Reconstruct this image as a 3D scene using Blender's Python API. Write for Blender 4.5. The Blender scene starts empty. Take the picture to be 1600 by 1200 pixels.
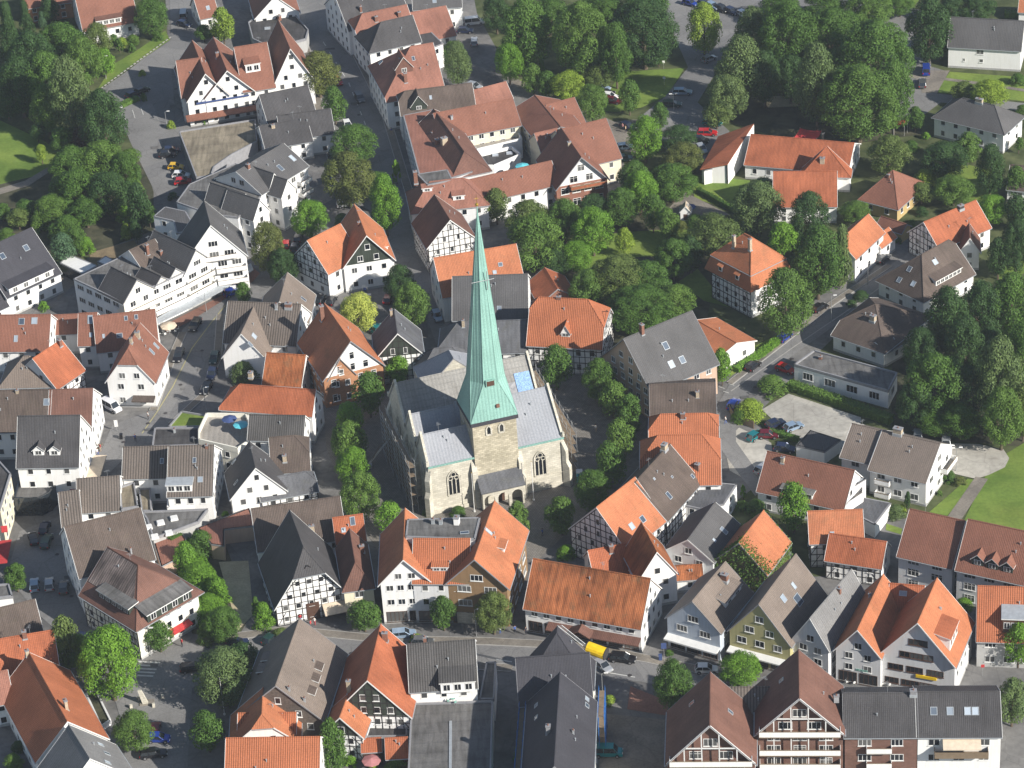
import bpy, math, random
from mathutils import Vector, Matrix
R_ = random.Random(11)
rad = math.radians
S = bpy.context.scene
col = bpy.data.collections.new("town"); S.collection.children.link(col)
# ---------------------------------------------------------------- camera
F = 4670.0; TH = rad(32.0); RO = 0.070
CP = Vector((0.0, -495.0, 309.4))
fw = Vector((0, math.cos(TH), -math.sin(TH)))
_r = Vector((1, 0, 0)); _u = Vector((0, math.sin(TH), math.cos(TH)))
cr = _r * math.cos(RO) - _u * math.sin(RO)
cu = _u * math.cos(RO) + _r * math.sin(RO)
cam = bpy.data.cameras.new("camera"); co = bpy.data.objects.new("camera", cam); S.collection.objects.link(co)
cam.sensor_width = 36; cam.lens = 36 * F / 1600; cam.clip_start = 5; cam.clip_end = 6000
m3 = Matrix((cr, cu, -fw)).transposed()
co.matrix_world = Matrix.Translation(CP) @ m3.to_4x4()
S.camera = co
# ---------------------------------------------------------------- light
SEL, SAZ = rad(30), rad(-38)           # the sun stands to the right of and behind the camera
sd = Vector((math.cos(SEL) * math.cos(SAZ), math.cos(SEL) * math.sin(SAZ), math.sin(SEL)))
sl = bpy.data.lights.new("sun", 'SUN'); so = bpy.data.objects.new("sun", sl); S.collection.objects.link(so)
sl.energy = 5.0; sl.angle = rad(0.5); sl.color = (1.0, 0.945, 0.865)
so.rotation_euler = (-sd).to_track_quat('-Z', 'Y').to_euler()
wd = bpy.data.worlds.new("World"); S.world = wd; wd.use_nodes = True
nt = wd.node_tree; bg = nt.nodes['Background']
sky = nt.nodes.new('ShaderNodeTexSky'); sky.sky_type = 'NISHITA'; sky.sun_disc = False
sky.sun_elevation = SEL; sky.sun_rotation = math.atan2(sd.x, sd.y)
sky.air_density = 1.0; sky.dust_density = 0.4
nt.links.new(sky.outputs[0], bg.inputs[0]); bg.inputs[1].default_value = 0.074
S.view_settings.view_transform = 'Standard'; S.view_settings.look = 'None'
S.view_settings.gamma = 1; S.view_settings.exposure = 0.66
S.cycles.max_bounces = 5; S.cycles.diffuse_bounces = 3; S.cycles.glossy_bounces = 2
S.cycles.transmission_bounces = 2; S.cycles.transparent_max_bounces = 4; S.cycles.volume_bounces = 0
S.cycles.use_adaptive_sampling = True
# ---------------------------------------------------------------- pixel <-> world
def W(x, y, z=0.0):
    d = fw + cr * ((x - 800) / F) + cu * ((600 - y) / F)
    return CP + d * ((z - CP.z) / d.z)
def P(v):
    d = Vector(v) - CP; k = d.dot(fw)
    return 800 + F * d.dot(cr) / k, 600 - F * d.dot(cu) / k
def bis(f, a, b, n=40):
    fa = f(a)
    for _ in range(n):
        m = (a + b) / 2; fm = f(m)
        if (fm > 0) == (fa > 0): a, fa = m, fm
        else: b = m
    return (a + b) / 2
def eave_h(x, y, yb):                   # height of the point seen at x,y whose foot is seen at row yb
    return bis(lambda h: P(Vector((*W(x, y, h).xy, 0)))[1] - yb, 0, 60)
# ---------------------------------------------------------------- materials
MATS = {}
def nm(name, rough=0.8, spec=0.3):
    m = bpy.data.materials.new(name); m.use_nodes = True; t = m.node_tree; b = t.nodes['Principled BSDF']
    b.inputs['Roughness'].default_value = rough; b.inputs['Specular IOR Level'].default_value = spec
    MATS[name] = m
    return m, t, b
def N(t, typ, **k):
    n = t.nodes.new(typ)
    for a, v in k.items(): setattr(n, a, v)
    return n
def vary(t, coord, scale, detail=4, vec_scale=None, dist=0.0):
    n = N(t, 'ShaderNodeTexNoise'); n.inputs['Scale'].default_value = scale; n.inputs['Detail'].default_value = detail
    n.inputs['Distortion'].default_value = dist
    if vec_scale:
        mp = N(t, 'ShaderNodeMapping'); mp.inputs['Scale'].default_value = vec_scale
        t.links.new(coord, mp.inputs[0]); t.links.new(mp.outputs[0], n.inputs[0])
    else: t.links.new(coord, n.inputs[0])
    return n.outputs[0]
def ramp(t, fac, lo, hi, c0=(0, 0, 0), c1=(1, 1, 1)):
    r = N(t, 'ShaderNodeValToRGB'); e = r.color_ramp.elements
    e[0].position = lo; e[1].position = hi; e[0].color = (*c0, 1); e[1].color = (*c1, 1)
    t.links.new(fac, r.inputs[0]); return r.outputs[0]
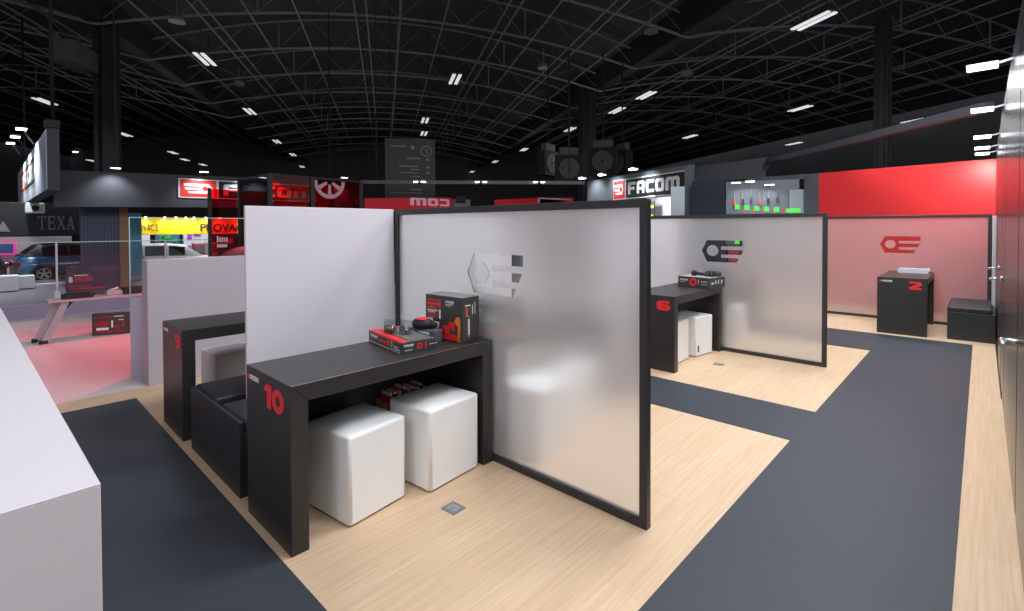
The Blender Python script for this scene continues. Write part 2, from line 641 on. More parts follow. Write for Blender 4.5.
# small bell-shaped lamps in the roof
BELLS = [(-14.6, 17.6, 8.7, 'dim bell lamp under the middle roof trusses'),
         (-8.9, 16.9, 8.6, 'dim bell lamp right of the roof valley'), (-20.3, 4.68, 8.6, 'dim bell lamp right of the top of the dark left column'),
         (-27.03, 8.84, 8.6, 'dim bell lamp below the twin tubes near the left column'), (-10.1, 22.66, 8.6, 'dim bell lamp above the bright tube light right of the middle column')]
bl = None
for x, y, z, lb in BELLS:
    if bl is None:
        bl = thing('hanging_bell_lamp', lb, 'ceiling light', (x, y, z), 0, 'bell lamps under the hall roof')
        MB().tube((0, 0, 0), (0, 0, .22), .26, 20, .18).build('lamp_shade', mat('bell_grey', rgb(120, 120, 122), 0.4), bl)
        MB().tube((0, 0, .22), (0, 0, .9), .02, 6).build('stem', TRUSS, bl)
    else:
        dup(bl, (x, y, z), 0, lb)

# ------------------------------------------------------------------ white counter, bottom left
c = thing('white_counter', 'large white counter with a pale top filling the bottom left corner', 'counter', (-1.25, 0.15, 0), math.radians(1.5))
MB().box(-4.9, 0.0, -1.6, 0.0, 0.0, 0.996, 0.001).build('body', WHITE, c)
MB().box(-4.9, 0.0, -1.6, 0.0, 0.996, 1.0, 0.001).build('countertop', WHITE, c)

# ------------------------------------------------------------------ partitions
def partition(x0, x1, y0, y1, h, label, m=WHITE):
    o = MB().box(x0, x1, y0, y1, 0, h, 0.003).build('white_partition', m)
    return tag(o, label, 'partition wall', 'white booth partitions')
partition(-3.385, -3.36, 1.125, 2.21, 1.636, 'tall white partition rising behind table 10')
partition(-3.385, -3.36, 2.262, 3.40, 1.636, 'white partition seen blurred through the nearest frosted screen')
partition(-3.385, -3.36, 4.98, 6.07, 1.636, 'white partition behind table 6')
partition(-3.385, -3.36, 6.125, 7.28, 1.636, 'white partition seen blurred through the second frosted screen')
partition(-5.95, -5.72, 1.05, 3.2, 1.19, 'low white partition standing behind table 9', mat('dimmed_white_laminate', rgb(172, 165, 175), .45, noise=.012, nscale=4))  # white laminate with the weaker light on this wall put into its colour

partition(-5.76, -5.735, 4.98, 6.07, 1.636, 'white partition of the far row, showing through the clear logo of the nearest screen')
# glass partition with a white lower half behind the low white partition
g = thing('glass_partition', 'clear glass partition with pale lower panel behind the low white partition', 'glass partition', (-6.2, 1.0, 0))
MB().box(-0.012, 0.012, 0.0, 2.6, 0.80, 1.60).build('glass_pane', GLASS, g)
MB().box(-0.012, 0.012, 0.0, 2.6, 0.0, 0.80).build('lower_panel', mat('lilac_white_panel', rgb(214, 205, 228), 0.35), g)
MB().box(-0.014, 0.014, 0.0, 2.6, 1.60, 1.606).box(-0.014, 0.014, -0.006, 0.0, 0.0, 1.606).build('edge_strip', mat('glass_edge', rgb(190, 215, 220), 0.2), g)

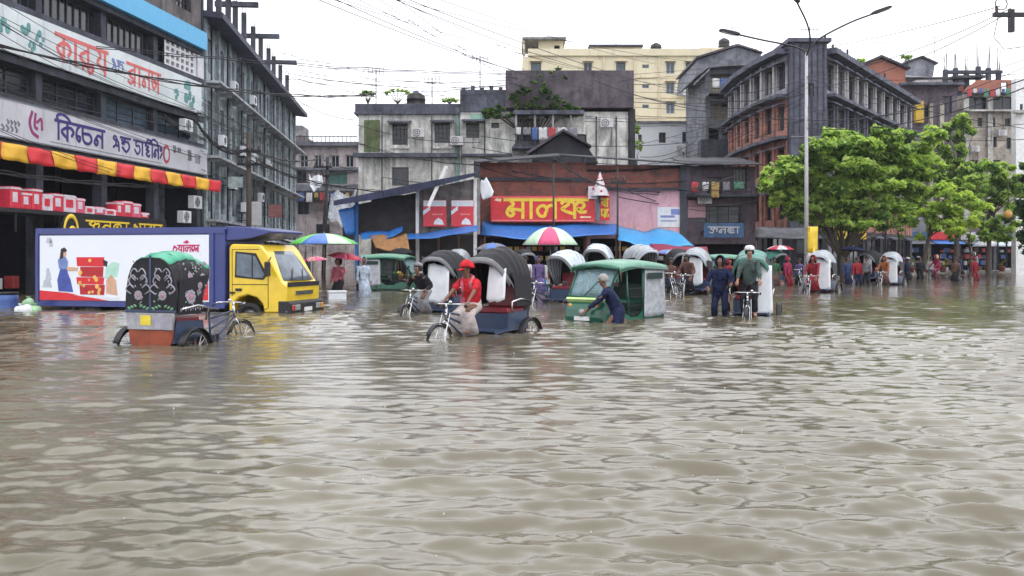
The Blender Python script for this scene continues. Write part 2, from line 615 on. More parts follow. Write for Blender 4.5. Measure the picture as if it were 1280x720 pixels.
# the water: a surface really displaced by crossing wind chop, finer with nearness
m = bpy.data.materials.new('flood_water')
MATS['flood_water'] = m
m.use_nodes = True
t = m.node_tree
b = t.nodes['Principled BSDF']
b.inputs['Roughness'].default_value = 0.04
b.inputs['IOR'].default_value = 1.5
b.inputs['Specular IOR Level'].default_value = 0.5
co = t.nodes.new('ShaderNodeTexCoord')
n1 = t.nodes.new('ShaderNodeTexNoise')      # silt drifting in clouds
n1.inputs['Scale'].default_value = 0.35
n1.inputs['Detail'].default_value = 6
n1.inputs['Distortion'].default_value = 0.6
rp = t.nodes.new('ShaderNodeValToRGB')
rp.color_ramp.elements[0].position = .3
rp.color_ramp.elements[0].color = (.096, .082, .05, 1)
rp.color_ramp.elements[1].position = .75
rp.color_ramp.elements[1].color = (.172, .155, .112, 1)
t.links.new(co.outputs['Object'], n1.inputs['Vector'])
t.links.new(n1.outputs['Fac'], rp.inputs['Fac'])
t.links.new(rp.outputs['Color'], b.inputs['Base Color'])
mp = t.nodes.new('ShaderNodeMapping')
mp.inputs['Scale'].default_value = (1.0, 2.6, 1.0)
n2 = t.nodes.new('ShaderNodeTexNoise')
n2.inputs['Scale'].default_value = 9.0
n2.inputs['Detail'].default_value = 7
n2.inputs['Roughness'].default_value = .62
t.links.new(co.outputs['Object'], mp.inputs['Vector'])
t.links.new(mp.outputs['Vector'], n2.inputs['Vector'])
vo = t.nodes.new('ShaderNodeTexVoronoi')    # rain rings
vo.inputs['Scale'].default_value = 3.2
wv = t.nodes.new('ShaderNodeMath'); wv.operation = 'MULTIPLY'; wv.inputs[1].default_value = 42
sn = t.nodes.new('ShaderNodeMath'); sn.operation = 'SINE'
fo = t.nodes.new('ShaderNodeMapRange')
fo.inputs[1].default_value = .02; fo.inputs[2].default_value = .3; fo.inputs[3].default_value = .11; fo.inputs[4].default_value = 0
mu = t.nodes.new('ShaderNodeMath'); mu.operation = 'MULTIPLY'
ad = t.nodes.new('ShaderNodeMath'); ad.operation = 'ADD'
t.links.new(co.outputs['Object'], vo.inputs['Vector'])
t.links.new(vo.outputs['Distance'], wv.inputs[0])
t.links.new(wv.outputs[0], sn.inputs[0])
t.links.new(vo.outputs['Distance'], fo.inputs[0])
t.links.new(sn.outputs[0], mu.inputs[0]); t.links.new(fo.outputs[0], mu.inputs[1])
t.links.new(n2.outputs['Fac'], ad.inputs[0]); t.links.new(mu.outputs[0], ad.inputs[1])
bn = t.nodes.new('ShaderNodeBump')
bn.inputs['Strength'].default_value = 0.07
bn.inputs['Distance'].default_value = 0.06
t.links.new(ad.outputs[0], bn.inputs['Height'])
t.links.new(bn.outputs['Normal'], b.inputs['Normal'])

ys = [1.2]
while ys[-1] < 130:
    ys.append(ys[-1] + max(.016, .0046 * ys[-1]))
ys = np.array([-30, -12, -4, -1] + ys)
nx = 760
u = np.linspace(-1, 1, nx)
Y = np.repeat(ys[:, None], nx, 1)
X = u[None, :] * (0.62 * np.maximum(ys, 0)[:, None] + 5) + np.sign(u)[None, :] * (np.abs(u)[None, :] ** 14) * 40
Z = np.zeros_like(X)
wr = np.random.default_rng(5)
for n_w, l0, l1, sl, sd_th, skew in ((44, .22, .86, .0068, .36, .98), (70, .07, .22, .0036, .6, .6)):
    for i in range(n_w):
        lam = l0 * (l1 / l0) ** wr.random()
        th = wr.normal(0.08, sd_th)
        k = 2 * PI / lam
        arg = k * (X * math.sin(th) + Y * math.cos(th)) + wr.random() * 2 * PI
        fade = np.clip(1 - (0.0052 * Y / lam - .18) / .3, 0, 1)      # no wave finer than the mesh
        Z += sl * lam * fade * np.sin(arg + skew * np.sin(arg))
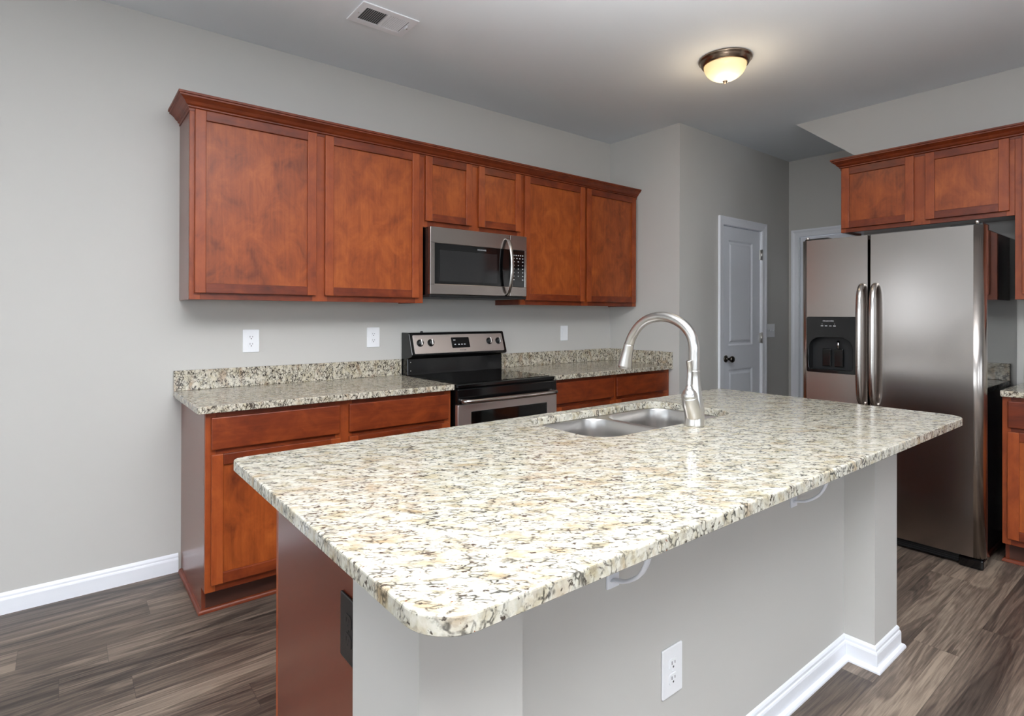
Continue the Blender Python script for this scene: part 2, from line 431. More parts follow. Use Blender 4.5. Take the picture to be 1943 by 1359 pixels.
# pantry front wall with its door opening
DX0, DX1, DZ = 3.845, 4.480, 2.062
b = MB(); b.box(XS, DX0-.02, YP, YP+.1, 0, CEIL).box(DX1+.02, XP, YP, YP+.1, 0, CEIL).box(DX0-.02, DX1+.02, YP, YP+.1, DZ+.02, CEIL)
struct(b.build('wall_pantry_front', WALL))
# hall wall with the second doorway
HY0, HY1, HZ = -1.62, -.805, 2.045
b = MB(); b.box(XP, XP+T, HY1+.02, T, 0, CEIL).box(XP, XP+T, RY0, HY0-.02, 0, CEIL).box(XP, XP+T, HY0-.02, HY1+.02, HZ+.02, CEIL)
struct(b.build('wall_hall', WALL))
# right wall: top corner cut away along a slope where the hall opens
YE = -1.72
sl = (2.475-CEIL)/(-1.636+1.242)
ze = CEIL-(-1.242-YE)*sl
struct(MB().prism([(RY0, 0), (YE, 0), (YE, ze), (-1.242, CEIL), (RY0, CEIL)], XW, XW2, 'x').build('wall_right', WALL))
struct(MB().box(XW2, XP, -2.9, -2.8, 0, CEIL).build('wall_hall_end', WALL))
def wall_with_windows(name, horiz, lo, hi, c0, c1, wins):
    b = MB()
    def bx(a0, a1, z0, z1):
        if a1-a0 < 1e-4: return
        if horiz: b.box(a0, a1, c0, c1, z0, z1)
        else: b.box(c0, c1, a0, a1, z0, z1)
    p = lo
    for (a, e, z0, z1) in wins:
        bx(p, a, 0, CEIL); bx(a, e, 0, z0); bx(a, e, z1, CEIL); p = e
    bx(p, hi, 0, CEIL)
    return struct(b.build(name, WALL))
wall_with_windows('wall_front', True, RX0-T, XP+T, RY0-T, RY0, WIN_FRONT)
wall_with_windows('wall_back', True, RX0, XS, 0, T, WIN_BACK)
wall_with_windows('wall_left', False, RY0, T, RX0-T, RX0, WIN_LEFT)
def window(i, horiz, a, e, z0, z1, at=None):
    b = MB(); c0, c1 = (RY0-.03, RY0+.02) if horiz else (RX0-.03, RX0+.02)
    if at: c0, c1 = at
    def bx(a0, a1, q0, q1, d=0):
        if horiz: b.box(a0, a1, c0+d, c1-d, q0, q1, .004)
        else: b.box(c0+d, c1-d, a0, a1, q0, q1, .004)
    w = .07
    bx(a-w, a+.02, z0-w, z1+w); bx(e-.02, e+w, z0-w, z1+w); bx(a, e, z1-.02, z1+w); bx(a, e, z0-w, z0+.02)
    bx((a+e)/2-.02, (a+e)/2+.02, z0, z1, .01); bx(a, e, (z0+z1)/2-.02, (z0+z1)/2+.02, .01)
    struct(b.build('window_%d' % i, TRIM))
k = 1
for w_ in WIN_FRONT: window(k, True, *w_); k += 1
for w_ in WIN_LEFT: window(k, False, *w_); k += 1
for w_ in WIN_BACK: window(k, True, *w_, at=(-.02, .03)); k += 1

BASEP = [(0, 0), (.014, 0), (.014, .062), (.012, .068), (.009, .072), (.009, .080), (.006, .087), (.002, .092), (0, .092)]
SHOEP = [(0, 0), (.014, 0), (.014, .004), (.012, .010), (.008, .015), (.0, .018)]
def sweep_obj(name, path, prof, m, parent=None): return MB().sweep(path, prof).build(name, m, parent)
# outward is the right-hand side of travel
struct(sweep_obj('baseboard_back', [(RX0, 0), (-.012, 0)], BASEP, TRIM))
struct(sweep_obj('baseboard_pantry', [(XS, -.66), (XS, YP), (DX0-.09, YP)], BASEP, TRIM))
struct(sweep_obj('baseboard_hall', [(XP, YP), (XP, HY1+.075)], BASEP, TRIM))
struct(sweep_obj('baseboard_left', [(RX0, RY0), (RX0, 0)], BASEP, TRIM))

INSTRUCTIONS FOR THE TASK
Show every line in the records above that contains the word "Take".

RESPONSE
Reconstruct this image as a 3D scene using Blender's Python API. Write for Blender 4.5. The Blender scene starts empty. Take the picture to be 1600 by 1200 pixels.
Continue the Blender Python script for this scene: part 2, from line 431. More parts follow. Use Blender 4.5. Take the picture to be 1943 by 1359 pixels.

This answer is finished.